For a good example of the football purgatory in which the Bulls may soon live, one needs to look no further than at a fine Tulane team of a few years back. Led by the now-Buccaneer Shaun King, Tulane ran off an undefeated season. But, languishing in Conference USA, the Green Wave never had a shot at a national championship. The team never even sniffed the Top 10.

USF may become a force in Florida football. It may even beat Penn State in 2005 or the Gators in 2008. But, while it’s in Conference USA, the chances of having a major impact nationally seem about as strong as having a snow game at Raymond James.

Also, the question continues to linger, will head coach Jim Leavitt leave for greener pastures, bigger bowls and more money at another school?

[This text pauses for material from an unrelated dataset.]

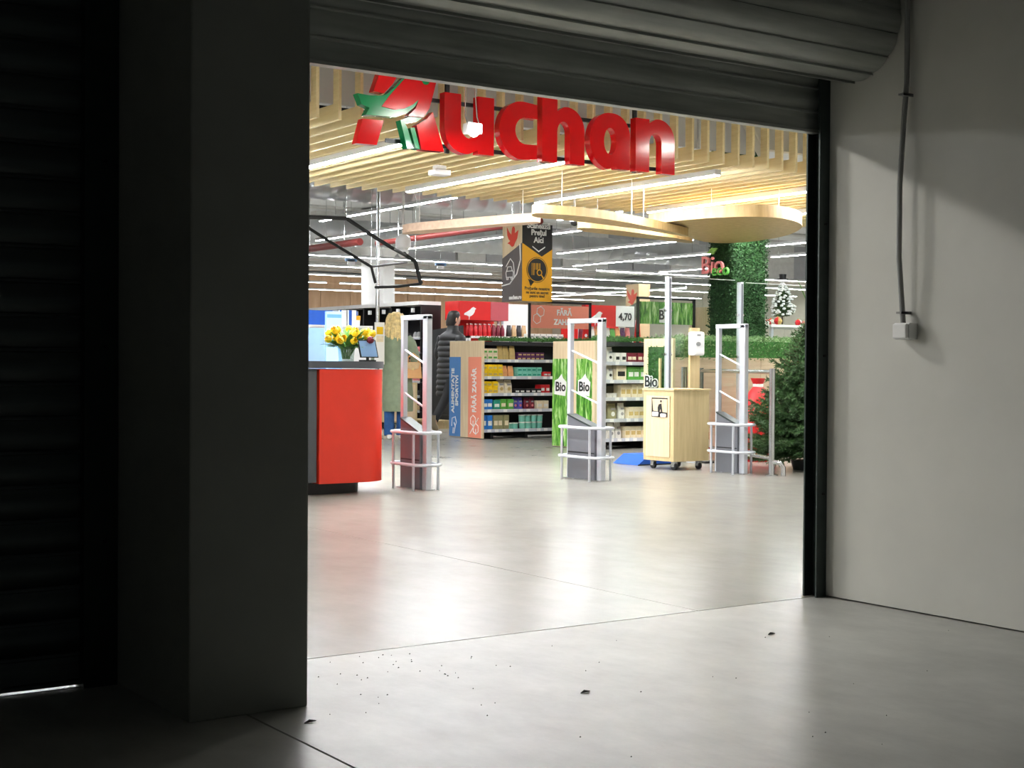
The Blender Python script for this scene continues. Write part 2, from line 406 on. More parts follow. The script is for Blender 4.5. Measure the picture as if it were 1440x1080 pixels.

And so, USF seems to represent a microcosm of all of the problems with college football. The Bulls have done everything right. Their rise to a bowl-level team has been nothing short of meteoric.

But taking the next step may be difficult because the NCAA is rooted in its history. Can you think of the last time a Miami or Nebraska or Oklahoma or Florida State didn’t win the championship? Simply put, if a team’s not with a major conference, there seems to be little hope.

At least in college basketball there is still the opportunity for a Cinderella story. In college football, that seems to no longer exist.

Yes, making a bowl will be fun for the fans. It will probably bring national notoriety and help in recruiting.

But will it make a difference in the long run? Maybe a slight one, but probably not all that much.

Unless, of course, you like the Motor City.